Further on there’s this gem:

733. A person with a full Gender Recognition Certificate acquired under the Gender Recognition Act 2004 is able to marry someone of the opposite gender to his or her acquired gender. The Marriage Act 1949 imposes an obligation on clergyman in the Church of England or a clerk in Holy Orders of the Church in Wales to marry anyone residing in their parish, or who fits other stated connection criteria. However section 5B of that Act contains an exception where the clergyman or clerk reasonably believes one of the parties’ gender is acquired under the Gender Recognition Act.

There we go, another case of “it’s not good to look a bit trans”. I perhaps have some of this wrong as I don’t have much legal knowledge outside of IT and the Internet and this stuff is hard to read, but the explanatory notes seem to make it clear: Being out just might not be the smart thing any more. I honestly have no idea how this stuff got through parliament without someone noticing how bad it is. End of parliament wash up? More like a whitewash and a chance to push through some quite unwelcome legislation.
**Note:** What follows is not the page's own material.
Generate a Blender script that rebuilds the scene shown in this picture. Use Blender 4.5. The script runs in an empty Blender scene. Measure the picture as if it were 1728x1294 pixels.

Anyone reading this will by now surely have read Zoe Brain’s post about the UK Equality Act 2010. I may have missed this but what I haven’t seen discussed yet is how this would would in practice. Bills pushed through in a hurry without proper scrutiny tend to make bad laws and this one may be no exception.

Lets have a look at the two examples given alongside the act:

A group counselling session is provided for female victims of sexual assault. The organisers do not allow transsexual people to attend as they judge that the clients who attend the group session are unlikely to do so if a male-to-female transsexual person was also there. This would be lawful.

So, someone looking a bit less than feminine – and there’s nothing like abuse to give you very unfeminine body language, can’t even begin to imagine what serious sexual assault would do – walks in to a counselling session in their stereotypical combat boots and ripped jeans and is told “Sorry, you can’t be here, you’re clearly transsexual”. What if they’re not? It’s impossible to prove one is cisgendered, so by doing this you’re basically discriminating not based on gender reassignment status but on appearance. In the case of someone who is a butch lesbian, it could be argued that you’re discriminating based on sexuality so you’ve broken the law.

The second example reads:

A counsellor working with victims of rape might have to be a woman and not a transsexual person, even if she has a gender recognition certificate, in order to avoid causing them further distress.

Same problem occurs here. If you don’t know someone is or isn’t trans, can you discriminate before you employ them? Not without discriminating against a significant portion of the LGB population, I suspect. After employing them, if you know but only because you saw a copy of their Gender Recognition Certificate, the Gender Recognition Act says you can’t out that person so you can’t say or do anything that would imply they’re trans. (No matter how obvious it might be)

Unless I’ve missed something, this may be an issue that will impact more LGB people than T people, so perhaps something we can enlist help campaigning on?